Es autor de más de una treintena de libros y estudios literarios y en 2002 ganó el premio Rey Faisal de literatura, el más prestigioso de Arabia Saudí.

Pero hace casi cinco años que no regresa a Siria, un país destrozado por una cruenta guerra interna, del que también se convirtió por segunda ocasión en exiliado forzoso.

«Mi padre jamás pensó que podría volver a Palestina, es un sueño cumplido», explica desde Qatar su hija Dima Al Jatib, directora de un canal de televisión y que se cuenta entre los muchos que no pueden volver a visitar la que consideran su patria.

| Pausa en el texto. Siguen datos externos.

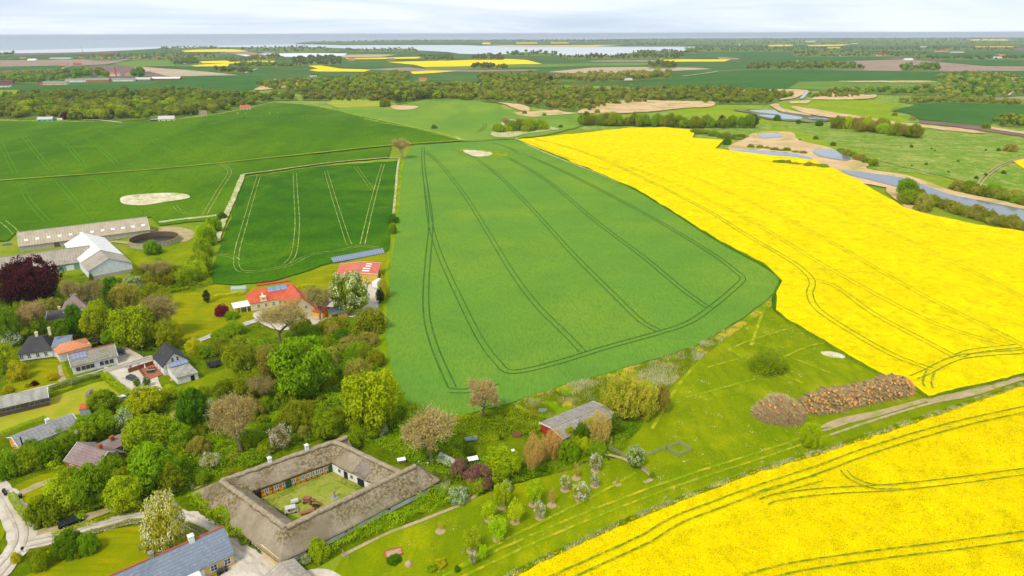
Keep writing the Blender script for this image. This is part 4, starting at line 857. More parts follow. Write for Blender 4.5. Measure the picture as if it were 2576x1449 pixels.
railing(dk, 'board_fence', [G(*p)-c0 for p in ((324, 940), (387, 919))], 1.7, M['fence']); railing(dk, 'low_fence', [G(*p)-c0 for p in ((348, 930), (364, 951))], 1.1, M['fence'])
tb = empty('garden_table', G(381, 935, .35), .25, 'grey garden table with chairs on the brown deck', 'table'); MB().box((0, 0, .74), (2.2, .9, .06)).build('table_top', M['grey'], tb)
q = MB(); [q.box((x, y, .36), (.08, .08, .72)) for x in (-1, 1) for y in (-.35, .35)]; q.build('leg', M['grey'], tb)
for i in range(6):
    ch = empty('garden_chair', tb.location+Matrix.Rotation(.25, 3, 'Z') @ Vector(((i % 3-1)*.75, -.85 if i < 3 else .85, 0)), .25+(math.pi if i >= 3 else 0), 'dark garden chair pulled up to the grey table on the deck', 'chair', 'garden chairs on the deck')
    MB().box((0, 0, .45), (.5, .5, .06)).build('seat', M['darkgrey'], ch); MB().box((0, -.24, .75), (.5, .06, .55)).build('backrest', M['darkgrey'], ch)
    q = MB(); [q.box((x, y, .21), (.05, .05, .42)) for x in (-.2, .2) for y in (-.2, .2)]; q.build('leg', M['darkgrey'], ch)
um = empty('folded_parasol', G(367, 934, .35), 0, 'closed white parasol standing on the brown deck', 'parasol'); MB().tube((0, 0, 0), (0, 0, 2.6), .04).build('pole', M['grey'], um); MB().lathe((0, 0, 0), [(.05, 1.0), (.22, 1.2), (.16, 2.0), (.05, 2.5)], 10).build('canopy', M['white'], um)
# B9 dark wooden shed
house('wooden_shed', 'long dark boarded building with lichened roof at the left edge', (-40, 1009), (118.5, 973.5), (64, 1013), 4.6, 2.9, 'w_darkwood', 'r_greywood', wins=[('f', .86, 1.9, 5.2, 1.0, 4, 1), ('f', .38, 1.9, 4.5, 1.0, 4, 1)], barge='white', cat='shed', win_m='wood_grey', Wmax=4)
# B10 long slate roof
h10, L, W = house('slate_roof_house', 'long house with mottled grey slate roof and ochre gable, behind a clipped hedge', (28.4, 1100), (182.5, 1041), (126, 1098), 6.8, 2.8, 'w_ochre', 'r_asb', barge='white', chim=[(.6, .8, .9, .7, 'w_white')], Wmax=4.2, wins=[('l', .5, 1.6, 1.0, 1.6), ('f', .2, 1.6, 1.2, 1.2), ('f', .5, 1.6, 1.2, 1.2)])
c = at_local(h10, 57, 1120, 4.2); MB().tube((c.x, c.y, 3.2), (c.x, c.y, 6.6), .16, n=10).build('flue', M['black'], h10)
rs = empty('small_shed', G(219, 1040), .3, 'little shed with red roof and grey blue boards behind the slate roof', 'shed'); leanto(rs, '', [(-1.3, -1.1), (1.3, -1.1), (1.3, 1.1), (-1.3, 1.1)], 2.0, 2.5, 'w_lightblue', 'r_red')
# B11 red brick
h11, L, W = house('red_brick_house', 'red brick house with weathered mauve tile roof and a round dish on its gable', (194.6, 1111.8), (271.2, 1135.7), (195, 1171), 7.4, 3.0, 'w_brick', 'r_mauve', chim=[(.72, .3, .8, .8, 'w_brick')], wins=[('r', .3, 4.2, 1.2, 1.0), ('f', .2, 1.4, 1.4, 1.8), ('f', .45, 1.5, 1.4, 1.2), ('f', .75, 1.5, 1.4, 1.2)], barge='white', Wmax=4.3, plinth='black')
for nm, cc, ax in (('satellite_dish', (L+.3, 1.8, 4.4), 0), ('satellite_dish', (-L+.2, .3, 8.6), 1)):
    o = MB().lathe((0, 0, 0), [(.05, 0), (.35, .06), (.55, .16), (.56, .17)], 16).build(nm, M['grey'], h11); o.location = cc; o.rotation_euler = (0, R(80), 0) if not ax else (R(75), 0, 0)
house('brick_annex', 'lower brick building with ribbed mauve roof behind the red brick house', (246.5, 1122.7), (311.4, 1094), (296, 1118), 5.6, 2.6, 'w_brick', 'r_mauve', chim=[(.55, 0, .9, .9, 'w_brick')], Wmax=3, doors=[('f', .8, 1.0, 2.0, 'black')], wins=[('f', .6, 1.5, .9, .9)])
# B12 blue slate roof
h12, L, W = house('yellow_brick_house', 'yellow brick house with long blue grey slate roof at the bottom edge', (236, 1466), (563, 1323.8), (531, 1419), 7.6, 3.0, 'w_ybrick', 'r_slate', ridge='ridge_tile', chim=[(.73, 0, 1.0, 1.1, 'w_white'), (.42, .2, .8, 1.0, 'stone')], Wmax=4.5,
     wins=[('f', .945, 1.6, 1.3, 1.5), ('f', .83, 1.6, 1.3, 1.5), ('r', .5, 1.6, 1.2, 1.4)], doors=[('f', .72, 1.4, 2.3, 'white')])
leanto(h12, '', [(L*.1, -W-2.2), (L*.4, -W-2.2), (L*.4, -W+.5), (L*.1, -W+.5)], 2.4, 2.9, 'white', 'r_white')
# B17
house('outhouse', 'small grey roofed outhouse cut by the bottom edge, in front of the thatched farm', (702.9, 1414.8), (752, 1466), (690, 1455), 5.5, 2.4, 'w_ybrick', 'r_eternit', cat='shed', Wmax=3)
# B14 red barn
house('red_barn', 'red boarded barn with brown mossy roof and white gable, among orange bushes', (1386, 1075.8), (1520.9, 1020), (1478, 1069), 6.4, 2.7, 'w_red', 'r_brown', barge='white', cat='barn', Wmax=5, ridge='ridge_grey', doors=[('f', .2, 2.5, 2.6, 'black'), ('f', .6, 2.5, 2.6, 'black')])
# B15
h15, L, W = house('yellow_farmhouse', 'yellow farmhouse with red tile roof, three solar panels and a white porch', (627.8, 730), (730.9, 712.7), (688, 754), 8.6, 3.4, 'w_cream', 'r_red', hip=(2.5, 0), Wmax=5.2, wins=[('f', k, 1.7, 1.1, 1.4) for k in (.16, .32, .48, .62, .75)], sky=[(.5+.13*i, .2, 2.6, 2.4, 'solar') for i in range(3)], barge=None)
q = MB(); q.slab([(-L*.55, -W+.1, 3.6), (-L*.3, -W+.1, 3.6), (-L*.42, -W*.45, 6.4)], .2); q.box((-L*.42, -W*.8, 4.3), (2.2, 1.6, 1.8)); q.build('dormer', M['w_cream'], h15); add_window(h15, -L*.42, -W*.8-.85, 4.5, 1.0, 1.0, 'f')
q = MB(); q.slab([(-L-6, -5, 2.6), (-L+.8, -5, 2.6), (-L+.8, 0, 3.1), (-L-6, 0, 3.1)], .12); q.build('porch_roof', M['white'], h15); q = MB(); [q.box((x, -4.8, 1.25), (.18, .18, 2.6)) for x in (-L-5.7, -L-3.5, -L-1.2, -L+.6)]; q.build('porch_post', M['white'], h15)
house('farmhouse_wing', 'red roofed cross wing with cream gable joined to the yellow farmhouse', (733, 713), (757, 748), (712, 764), 8.4, 3.4, 'w_cream', 'r_red', Wmax=5, wins=[('r', .35, 4.6, 1.0, 1.3), ('r', .65, 4.6, 1.0, 1.3)])
house('white_wing', 'low white walled wing with red roof reaching right from the yellow farmhouse', (763, 733), (819, 742), (795, 757), 5.6, 2.8, 'w_white', 'r_red', Wmax=4, wins=[('f', k, 1.5, 1.0, 1.0) for k in (.3, .7)])
house('orange_shed', 'small orange roofed yellow shed below the horse chestnut', (790, 768), (824, 773), (806, 786), 5.0, 2.5, 'w_yellow', 'r_red', Wmax=3, cat='shed')
house('slate_cottage', 'narrow yellow outbuilding with dark slate roof and red ridge, below the horse chestnut', (824, 776), (868, 767), (850, 787), 4.8, 2.7, 'w_yellow', 'r_slate', ridge='ridge_tile', Wmax=3, wins=[('f', .75, 1.4, 1.0, .9)], doors=[('f', .25, 2.0, 2.0, 'black')], cat='shed')
# B16
house('yellow_barn', 'wide yellow barn with pinkish red roof and white roof lights', (907.4, 657.3), (895.6, 686.2), (941.8, 680), 7.4, 4.4, 'w_yellow', 'r_redbarn', cat='barn', Wmax=9, ridge='ridge_grey', barge='white', sky=[(.2, .4, 1.2, 3.0, 'white'), (.4, .4, 1.2, 3.0, 'white'), (.62, .45, 1.2, 2.4, 'white'), (.82, .45, 1.2, 2.4, 'white')])
# white caravan
def boxvan(name, label, loc, rz, L=5, W=2.1, Hh=2.2, cat='caravan', mat='white'):
    r = empty(name, loc, rz, label, cat); q = MB(); z = .5
    pr = [(-L/2, z+.15), (-L/2+.15, z), (L/2-.2, z), (L/2, z+.4), (L/2-.35, z+Hh-.15), (L/2-.6, z+Hh), (-L/2+.3, z+Hh), (-L/2, z+Hh-.3)]
    q.prism([(x, -W/2, zz) for (x, zz) in pr], [(x, W/2, zz) for (x, zz) in pr]); q.build('body', M[mat], r)
    q = MB(); q.tube((0, -W/2-.05, .33), (0, -W/2+.2, .33), .33, n=14).tube((0, W/2+.05, .33), (0, W/2-.2, .33), .33, n=14); q.build('wheel', M['black'], r)
    add_window(r, .3, -W/2-.02, 1.8, 1.2, .6, 'f', 'grey', 1, 1); add_window(r, -1.4, -W/2-.02, 1.8, .8, .6, 'f', 'grey', 1, 1); MB().tube((L/2, 0, .5), (L/2+1.1, 0, .45), .05).build('drawbar', M['grey'], r); return r
boxvan('trailer', 'white box trailer parked beside the yellow barn and gold bushes', G(952, 722), 1.2, 5.5, 2.3, 2.6, 'trailer')
# ground mounted solar row
a, b = G(836, 662, 0), G(966, 636, 0); d = b-a; sr = empty('solar_panel_row', (a+b)/2, math.atan2(d.y, d.x), 'long slanted row of solar panels at the edge of the dark green field', 'solar panels'); Ls = d.length; n = 24
q0 = MB().box((-Ls/2+Ls*.5/n, 0, 0), (.1, .1, .1)).build('x', M['grey']); bpy.data.objects.remove(q0)
pm = None
for i in range(n):
    if pm is None: o = MB().box((0, 0, 0), (Ls/n-.12, 3.2, .08)).build('panel', M['solar'], sr); pm = o.data
    else: o = bpy.data.objects.new('panel', pm); C.objects.link(o); o.parent = sr
    o.location = (-Ls/2+Ls*(i+.5)/n, 0, 1.35); o.rotation_euler = (R(32), 0, 0)
q = MB(); [q.tube((-Ls/2+Ls*i/12, 1.0, 0), (-Ls/2+Ls*i/12, 1.0, 1.9), .06).tube((-Ls/2+Ls*i/12, -1.0, 0), (-Ls/2+Ls*i/12, -1.0, .75), .06) for i in range(13)]; q.tube((-Ls/2, 1, 1.85), (Ls/2, 1, 1.85), .05).tube((-Ls/2, -1, .7), (Ls/2, -1, .7), .05); q.build('stand', M['grey'], sr)
# greenhouses
mg, tg, bgm = newmat('greenhouse glass', .1, .6); bgm.inputs['Base Color'].default_value = lin('cfdfda'); bgm.inputs['Alpha'].default_value = .45; M['ghglass'] = mg
def greenhouse(label, loc, rz, L=5, W=3):
    r = empty('greenhouse', loc, rz, label, 'greenhouse'); m, tp = walls_mesh(L/2, W/2, 1.7, 2.7, W/2); m.build('glazing', M['ghglass'], r)
    q = MB()
    for x in np.linspace(-L/2, L/2, 6):
        q.tube((x, -W/2, 0), (x, -W/2, 1.62), .04).tube((x, W/2, 0), (x, W/2, 1.62), .04).tube((x, -W/2, 1.62), (x, 0, 2.55), .04).tube((x, W/2, 1.62), (x, 0, 2.55), .04)
    for (y, z) in ((-W/2, 1.62), (W/2, 1.62), (0, 2.55), (-W/2, .1), (W/2, .1)): q.tube((-L/2, y, z), (L/2, y, z), .04)
    q.build('frame', M['w_green'], r)
greenhouse('glass greenhouse on the lawn left of the yellow farmhouse', G(602, 733), .15, 6, 3.2); greenhouse('small greenhouse between trees above the pale manor house', G(194, 750), .6, 4.5, 3)
tp = sheet('red_tarpaulin', M['redp'], [(644, 714), (680, 709), (728, 703), (729, 706), (690, 712), (646, 718)], 4, jit=.3, up=.15, skirt=.1, kind=None); tp.data.materials.append(M['redp']); tag(tp, 'long red plastic strip lying on grass behind the yellow farmhouse', 'tarpaulin')
def hdg(d): return math.atan2(d.y, d.x)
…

«Hasta el día en que murió, mi abuela ponía todas las mañanas la radio palestina esperando oír la noticia del retorno», dice.

Esta joven relata cómo su abuela se marchó a pie cuando estaba en el noveno mes de embarazo y dio a luz en la frontera.




«Yo tengo un documento de viaje para refugiados palestinos del Gobierno sirio que me permite viajar a todas partes. He vivido en Europa, en América Latina, en Asia, en Nueva Zelanda, en estados árabes. Puedo ir a cualquier país del mundo menos al mío», afirma antes de narrar que recorrió la frontera de Jordania con Israel y Cisjordania para, desde allí, atisbar Jerusalén, Jericó y Tiberías.

«Mi padre nunca dejó de evocar su paisaje, su naturaleza, el color del aire, el olor de las aceitunas y los naranjos. Palestina siempre ha estado presente en nuestras conversaciones», concluye al recordar el perenne anhelo del hogar que por fin pudo visitar.